By my application of Occam’s Razor, UFO sightings haven’t been extraterrestrial. The simplest explanation relates to technology at the height of the fad – 1950s, odd – being rudimentary by today’s standards, and so giving less precise recordings. Further, that the cold war fostered a type of paranoia which was propitious for “other” interpretations of unusual phenomena (although sometimes UFOs were attributed to Soviet technology, extraterrestriality was possibly less world-threatening, having no direct implications of nuclear destruction - not to say more realistic, especially with what we know now about Soviet technology). In fact, it could be said that "alien" now frequently substitutes for "supernatural" or "divine", reflecting the respective zeitgeists. A bit like St Elmo’s fire, which was seen by sailors as supernatural.
In support of this idea, I note that Wikipedia’s list of major sightings has them concentrated in the cold war era.
My problem with the ET explanation is fourfold:
1) Wormholes aside, it would take years for a life form to travel from home base to our solar system. We’re three to four light years from the nearest star, and much much more distant from the nearest star with plausibly inhabited systems. Further, if life forms had the technology to make it here, they wouldn’t be playing hide and seek. There’s precious little to be gained from travelling huge distances for brief observations then travelling back again.
2) With today’s technology available to amateurs everywhere being much more sophisticated than was available at top levels in the 1950s, any presence would bring multiple, documented reports. Even if the sighting was in an isolated location, the object would necessarily be tracked in travelling to that location.
3) Some of the descriptions included the physically impossible, for example high speed right-angle turns in the sky.
4) We know from SETI projects that there are no ETs nearby.

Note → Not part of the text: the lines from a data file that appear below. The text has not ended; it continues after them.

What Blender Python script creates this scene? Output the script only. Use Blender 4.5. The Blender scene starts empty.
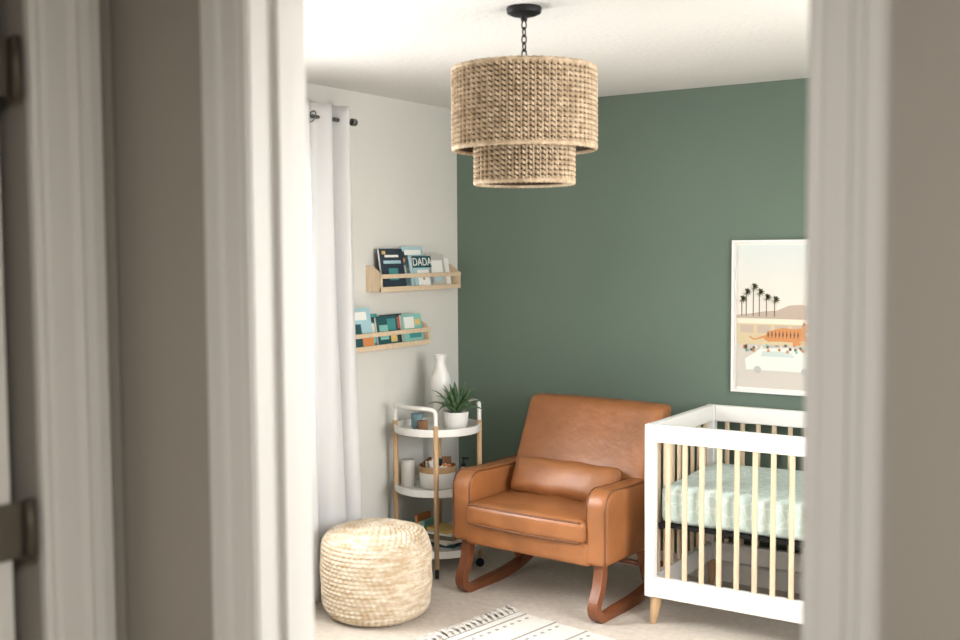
import bpy, bmesh, math, random
from mathutils import Vector, Matrix, Euler
random.seed(7)
sc = bpy.context.scene
COL = sc.collection
pi = math.pi

# ------------------------------------------------------------------ helpers
def lin(c):
    c = c/255.0
    return c/12.92 if c <= 0.04045 else ((c+0.055)/1.055)**2.4
def rgb(r, g, b): return (lin(r), lin(g), lin(b), 1)

def mat(name, col, rough=0.6, metal=0.0, spec=0.5, var=0.0, vscale=8.0, bump=0.0, bscale=60.0,
        sheen=0.0, coat=0.0, stretch=(1, 1, 1), col2=None, bdist=0.01, bump2=0.0, b2scale=9.0, b2dist=0.02):
    m = bpy.data.materials.new(name); m.use_nodes = True
    nt = m.node_tree; b = nt.nodes['Principled BSDF']
    b.inputs['Base Color'].default_value = col
    b.inputs['Roughness'].default_value = rough
    b.inputs['Metallic'].default_value = metal
    b.inputs['Specular IOR Level'].default_value = spec
    b.inputs['Sheen Weight'].default_value = sheen
    b.inputs['Coat Weight'].default_value = coat
    tc = nt.nodes.new('ShaderNodeTexCoord'); mp = nt.nodes.new('ShaderNodeMapping')
    mp.inputs['Scale'].default_value = stretch
    nt.links.new(tc.outputs['Object'], mp.inputs['Vector'])
    if var > 0 or col2:
        n = nt.nodes.new('ShaderNodeTexNoise'); n.inputs['Scale'].default_value = vscale
        n.inputs['Detail'].default_value = 4
        nt.links.new(mp.outputs[0], n.inputs['Vector'])
        r = nt.nodes.new('ShaderNodeValToRGB')
        c2 = col2 if col2 else tuple(min(1, x*(1+var)) for x in col[:3])+(1,)
        c1 = col if col2 else tuple(x*(1-var) for x in col[:3])+(1,)
        r.color_ramp.elements[0].color = c1; r.color_ramp.elements[1].color = c2
        r.color_ramp.elements[0].position = 0.35; r.color_ramp.elements[1].position = 0.65
        nt.links.new(n.outputs['Fac'], r.inputs['Fac'])
        nt.links.new(r.outputs['Color'], b.inputs['Base Color'])
    if bump > 0:
        n2 = nt.nodes.new('ShaderNodeTexNoise'); n2.inputs['Scale'].default_value = bscale
        n2.inputs['Detail'].default_value = 5
        nt.links.new(mp.outputs[0], n2.inputs['Vector'])
        bp = nt.nodes.new('ShaderNodeBump'); bp.inputs['Strength'].default_value = bump
        bp.inputs['Distance'].default_value = bdist
        nt.links.new(n2.outputs['Fac'], bp.inputs['Height'])
        if bump2 > 0:
            n3 = nt.nodes.new('ShaderNodeTexNoise'); n3.inputs['Scale'].default_value = b2scale
            n3.inputs['Detail'].default_value = 1
            nt.links.new(mp.outputs[0], n3.inputs['Vector'])
            bp3 = nt.nodes.new('ShaderNodeBump'); bp3.inputs['Strength'].default_value = bump2
            bp3.inputs['Distance'].default_value = b2dist
            nt.links.new(n3.outputs['Fac'], bp3.inputs['Height'])
            nt.links.new(bp3.outputs['Normal'], bp.inputs['Normal'])
        nt.links.new(bp.outputs['Normal'], b.inputs['Normal'])
    return m

def link(o, parent=None):
    COL.objects.link(o)
    if parent is not None: o.parent = parent
    return o

def empty(name, loc=(0, 0, 0), rz=0.0):
    e = bpy.data.objects.new(name, None); e.location = loc; e.rotation_euler = (0, 0, rz)
    e.empty_display_size = 0.1
    COL.objects.link(e); return e

def mesh_obj(name, verts, faces, m, parent=None, smooth=False, mats=None, fmat=None):
    me = bpy.data.meshes.new(name); me.from_pydata([tuple(v) for v in verts], [], faces)
    if mats:
        for x in mats: me.materials.append(x)
    elif m: me.materials.append(m)
    if fmat:
        for p, i in zip(me.polygons, fmat): p.material_index = i
    if smooth: me.polygons.foreach_set('use_smooth', [True]*len(me.polygons))
    me.validate(); me.update()
    bm = bmesh.new(); bm.from_mesh(me); bmesh.ops.recalc_face_normals(bm, faces=bm.faces)
    bm.to_mesh(me); bm.free()
    return link(bpy.data.objects.new(name, me), parent)

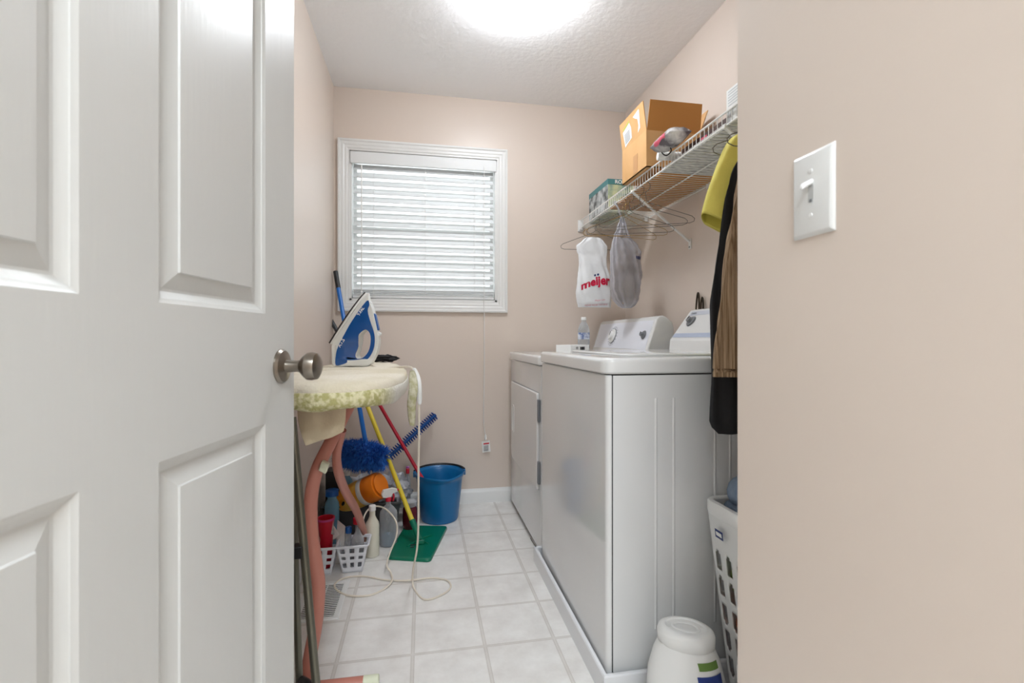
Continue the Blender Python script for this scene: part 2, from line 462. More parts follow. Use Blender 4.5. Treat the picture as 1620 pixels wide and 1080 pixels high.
# ------------------------------------------------------------------ door
AD = Vector((-.2517, 1.0229, 0)); DU = Vector((sin(radians(9)), cos(radians(9)), 0)); DN = Vector((cos(radians(9)), -sin(radians(9)), 0))
DWID = 0.87
door = thing('door_1', None, None, AD-DU*DWID); struct(door, 'white six-panel door standing open at the left')
def dp(s_, z, off): return AD-DU*s_+DN*off+Vector((0, 0, z))    # s from the free edge
panels = []
for (s0, s1) in ((.117, .381), (.491, .753)):
    for (z0, z1) in ((.24, .841), (1.033, 1.62), (1.76, 1.93)):
        panels.append((s0, s1, z0, z1))
def door_face(side):
    mb = MB(); off0 = 0 if side > 0 else -.035
    g = 1 if side > 0 else -1
    ss = sorted({0, DWID}|{p[0] for p in panels}|{p[1] for p in panels}); zs = sorted({.01, 2.03}|{p[2] for p in panels}|{p[3] for p in panels})
    for i in range(len(ss)-1):
        for j in range(len(zs)-1):
            q = (ss[i], ss[i+1], zs[j], zs[j+1])
            if any(abs(p[0]-q[0]) < 1e-6 and abs(p[2]-q[2]) < 1e-6 for p in panels): continue
            mb.add([dp(q[0], q[2], off0), dp(q[1], q[2], off0), dp(q[1], q[3], off0), dp(q[0], q[3], off0)], [(0, 1, 2, 3)])
    prof = [(0, 0), (.002, -.0012), (.006, -.0030), (.0065, -.0042), (.011, -.0075), (.0155, -.0105), (.019, -.0112), (.0405, -.0040), (.0415, -.0014), (.046, -.0010)]
    for p in panels:
        rings = []
        for a, b in prof:
            rings.append([dp(p[0]+a, p[2]+a, off0+g*b), dp(p[1]-a, p[2]+a, off0+g*b), dp(p[1]-a, p[3]-a, off0+g*b), dp(p[0]+a, p[3]-a, off0+g*b)])
        mb.loft(rings, cap=False); k = len(mb.v); mb.f.append((k-4, k-3, k-2, k-1))
    return mb
db = door_face(1); d2 = door_face(-1); db.add(d2.v, d2.f)
for q in (((0, .01), (0, 2.03)), ((DWID, .01), (DWID, 2.03)), ((0, .01), (DWID, .01)), ((0, 2.03), (DWID, 2.03))):
    (a, z0), (b, z1) = q
    db.add([dp(a, z0, 0), dp(b, z1, 0), dp(b, z1, -.035), dp(a, z0, -.035)], [(0, 1, 2, 3)])
db.build('door_panel', M['door'], door, world=True, angle=20)
Mk = Matrix((( 0, DU.x, DN.x), (0, DU.y, DN.y), (1, 0, 0)))  # local z -> DN
kc = dp(.057, .938, 0)
hd = MB().lathe([(.0325, 0), (.0325, .003), (.029, .007), (.018, .009), (.012, .011), (.0105, .030), (.012, .036), (.019, .042), (.0255, .050), (.0265, .058), (.0245, .067), (.016, .072), (.006, .0735), (.001, .0735)], kc, 32, M=Mk).build('door_handle', M['metal'], door, world=True, angle=30)
kc2 = dp(.057, .938, -.035)
MB().lathe([(.0325, 0), (.029, -.007), (.012, -.011), (.0105, -.030), (.019, -.042), (.0265, -.056), (.016, -.072), (.001, -.0735)], kc2, 24, M=Mk).build('door_handle', M['metal'], door, world=True, angle=30)
MB().obox(dp(-.0012, .938, -.0175), DU*.0012, DN*.012, (0, 0, .028)).build('latch_plate', M['metal'], door, world=True, smooth=False)
mb = MB()
for z in (.25, 1.02, 1.78): mb.obox(dp(DWID+.003, z, -.004), DU*.006, DN*.008, (0, 0, .045))
mb.build('hinge', M['metal'], door, world=True)

# ------------------------------------------------------------------ light switch
sw = thing('light_switch', 'white single toggle light switch on the near right wall', 'light switch', (XS, .5685, .989+.197))
a, b = .0575, .035
rings = []
for (i, x) in ((0, 0), (0, -.0015), (.003, -.0045), (.0055, -.0058)):
    rings.append([(x, -b+i, -a+i), (x, b-i, -a+i), (x, b-i, a-i), (x, -b+i, a-i)])
MB().loft(rings).build('wall_plate', mat('switch_plate_white', (226, 226, 224), .3), sw, bevel=.0015)
MB().obox((-.012, 0, .012), (.009, 0, .0045), (0, .0045, 0), (.001, 0, .0045)).build('toggle', M['plast_w'], sw, bevel=.003, seg=3)
mb = MB().box(-.0062, -.005, -.0045, .0045, -.012, .011)
mb.build('toggle_slot', mat('slot_shade', (188, 188, 186), .5), sw, smooth=False)
MB().box(-.0066, -.0061, -.002, .002, -.012, -.008).build('slot_hole', M['grey'], sw, smooth=False)
for z in (.030, -.030):
    MB().lathe([(.0032, -.005), (.0030, -.0068), (.0005, -.0071)], (0, 0, z), 12, M=Matrix(((0, 0, 1), (0, 1, 0), (1, 0, 0)))).build('screw', M['trim'], sw)

# ------------------------------------------------------------------ washer and dryer
XW = .506
def console(parent, x0, xt, xb, y0, y1, zb, zt, nose=.0):
    """sloped control console running along Y"""
    if nose:
        prof = [(x0, zb), (x0+.004, zb+nose), (x0+.010, zb+nose+.006), (xt-.008, zt-.008), (xt+.004, zt), (xt+.02, zt-.001), (xb, zt-.03), (xb+.01, zt-.06), (xb+.01, zb)]
    else:
        prof = [(x0, zb), (x0+.004, zb+.012), (xt-.020, zt-.016), (xt-.006, zt-.003), (xt+.010, zt), (xt+.03, zt-.006), (xb-.01, zt-.03), (xb, zt-.06), (xb, zb)]
    rings = [[(x, y, z) for x, z in prof] for y in (y0, y1)]
    return MB().loft(rings).build('console', M['enamel'], parent, world=True, bevel=.006, seg=3, angle=30), prof
def slope_frame(p0, p1):
    d = Vector((p1[0]-p0[0], 0, p1[1]-p0[1])).normalized()      # up the slope
    n = Vector((-d.z, 0, d.x))                                   # out of the face, towards -X
    if n.x > 0: n = -n
    return d, n

# washer
WY0, WY1 = 1.280, 2.030
wa = thing('washing_machine', 'white top-loading washer standing in a metal drip tray, nearest the doorway', 'washing machine', (.87, (WY0+WY1)/2, .03))
mb = MB()
body = [(.546, WY0), (1.235, WY0), (1.235, WY1), (.546, WY1)]
mb.box(.526, 1.235, WY0+.002, WY1-.002, .05, .886)
for (xa, xb_) in ((.651, .706), (.837, .886)):      # pressed ribs in the side sheet
    pr = [(xa, 0), (xa+.003, -.0022), (xa+.007, -.0022), (xa+.010, 0)]
    for xx in (xa, xb_):
        mb.loft([[(xx+u-xa, WY0+.0025+v, z) for u, v in pr] for z in (.16, .82)])
mb.build('cabinet', M['enamel'], wa, world=True, bevel=.004)
rings = []
def front_ring(z, inset=0):
    out = []
    pts = [(.544, WY0+.0, ), ]
    r = .014; x0 = XW+inset; a0 = WY0+inset; a1 = WY1-inset
    out = [(.5215, a0, z)]
    for k in range(7):
        a = pi/2*k/6; out.append((x0+r-r*sin(a), a0+r-r*cos(a), z))
    for k in range(7):
        a = pi/2*k/6; out.append((x0+r-r*cos(a), a1-r+r*sin(a), z))
    out.append((.5215, a1, z)); return out
MB().loft([front_ring(.045, .003), front_ring(.048), front_ring(.884), front_ring(.887, .003)]).build('front_panel', M['enamel'], wa, world=True, angle=35)
def rbox(x0, x1, y0, y1, z0, z1, r, e):
    def ring(z, i):
        out = []
        for cx_, cy_, a0 in ((x1-r, y1-r, 0), (x0+r, y1-r, pi/2), (x0+r, y0+r, pi), (x1-r, y0+r, 3*pi/2)):
            for k in range(7):
                a = a0+pi/2*k/6; out.append((cx_+(r-i)*cos(a), cy_+(r-i)*sin(a), z))
        return out
    rr = [ring(z0, e*.3), ring(z0+e*.3, 0)]
    for k in range(5):
        a = pi/2*k/4; rr.append(ring(z1-e+e*sin(a), e-e*cos(a)))
    return MB().loft(rr)
MB().box(.520, .528, WY0+.004, WY1-.004, .052, .884).build('panel_seam', M['dark'], wa, world=True, smooth=False)
MB().box(.520, 1.23, WY0+.004, WY1-.004, .880, .894).build('lid_seam', M['dark'], wa, world=True, smooth=False)
rbox(XW-.010, 1.25, WY0-.008, WY1+.004, .8905, .936, .035, .014).build('top_panel', M['enamel'], wa, world=True, angle=30)
rbox(.60, 1.05, WY0+.10, WY1-.10, .9362, .9440, .04, .005).build('lid', M['enamel'], wa, world=True, angle=30)
con, prof = console(wa, 1.090, 1.200, 1.236, WY0+.02, WY1-.02, .9363, 1.122, nose=.05)
d, n = slope_frame(prof[2], prof[3]); base = Vector((prof[2][0], 0, prof[2][1]))
def on_slope(base, d, n, Y, t, off=.0012): return Vector((base.x, Y, base.z))+d*t+n*off
L = (Vector((prof[3][0], 0, prof[3][1]))-base).length
mb = MB(); p0 = on_slope(base, d, n, WY0+.03, L*.02); 
mb.obox(on_slope(base, d, n, (WY0+WY1)/2, L*.10, .0006), (0, (WY1-WY0)/2-.03, 0), d*(L*.07), n*.0008)
mb.build('control_strip', mat('blue_grey_strip', (176, 186, 206), .35), con, world=True, smooth=False)
mb = MB(); mb.obox(on_slope(base, d, n, (WY0+WY1)/2, L*.90, .0006), (0, (WY1-WY0)/2-.045, 0), d*(L*.075), n*.0008)
mb.build('control_strip', M['plast_g'], con, world=True, smooth=False)
def knob(parent, c, n, up, r, name='dial', m=None):
    Y = n.cross(up); Mx = Matrix(((up.x, Y.x, n.x), (up.y, Y.y, n.y), (up.z, Y.z, n.z)))
    k = MB().lathe([(r, 0), (r*1.02, .004), (r*.95, .006), (r*.6, .007), (r*.55, .016), (r*.5, .02), (.001, .021)], c, 28, M=Mx).build(name, m or M['plast_w'], parent, world=True, angle=35)
    MB().lathe([(r*1.12, 0), (r*1.12, .0015), (r*.9, .002)], c, 28, M=Mx).build('dial_ring', M['grey'], k, world=True)
    MB().obox(c+n*.0215+up*(r*.28), up*(r*.28), Y*.0012, n*.001).build('pointer', M['dark'], k, world=True, smooth=False)
    return k
knob(con, on_slope(base, d, n, PX(1092, 510, 1.15).y, L*.60, .001), n, d, .024, 'dial', M['grey'])
vs, fs = text_geo('Amana', .016, .0003)
mb = MB(); c0 = on_slope(base, d, n, 1.955, L*.90, .0022)
mb.add([c0-Vector((0, 1, 0))*v[0]+d*v[1] for v in vs], fs); mb.build('badge', M['grey'], con, world=True, smooth=False)
MB().box(.60, 1.20, WY0+.05, WY1-.05, .008, .05).build('base', M['dark'], wa, world=True, smooth=False)

# drip tray
tx0, tx1, ty0, ty1 = .486, 1.262, 1.248, 2.095
mb = MB()
rings = []
for (i, z) in ((0, 0), (0, .064), (.003, .068), (.011, .068), (.014, .064), (.014, .006)):
    rings.append([(tx0+i, ty0+i, z), (tx1-i, ty0+i, z), (tx1-i, ty1-i, z), (tx0+i, ty1-i, z)])
mb.loft(rings)
tag(mb.build('drip_tray', mat('white_tray_enamel', (236, 237, 239), .25), smooth=True, angle=25), 'shallow white metal drip tray on the floor under the washer', 'tray')
# two bent twist ties of wire on the tray corner
p = PX(843, 877, tx0)
tag(MB().tube(catmull([(tx0+.007, 2.080, .0695), (tx0-.002, 2.086, .082), (tx0-.012, 2.092, .098), (tx0-.014, 2.098, .104)]), .0014, 6).build('wire_tie', M['black']), 'tiny bent black wire tie on the far corner of the drip tray', 'wire')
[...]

At least, none that are using any communications systems, yet it would be near inconceiveable not to communicate.
My reservations about this are:
a) Some difficulty explaining all UFO phenomena; Wiki has a comment that about 35% of the best [strongest] cases are unexplained.
b) a miniscule possibility that technological extraterrestrials could develop in environments too hostile for us to consider inhabitable;
c) Wormholes.
However, I’m happy to be proven wrong.
More on the wormholes… someday.
14-May-06 Update: It's plasma
The percentage unexplained just took a dip, due to Project Condign. This study, by the UK Department of Defence, examined 10,000 witness reports, and attributed most sightings to plasmas, electric atmospheric phenomena caused by a range of circumstances, including meteors; air flows shaped them into UFO-like phenomena. (My source, the Sydney Sun-Herald via UK's Guardian newspaper, seems to imply all sightings were attributed to plasma, which doesn't sound right to me.)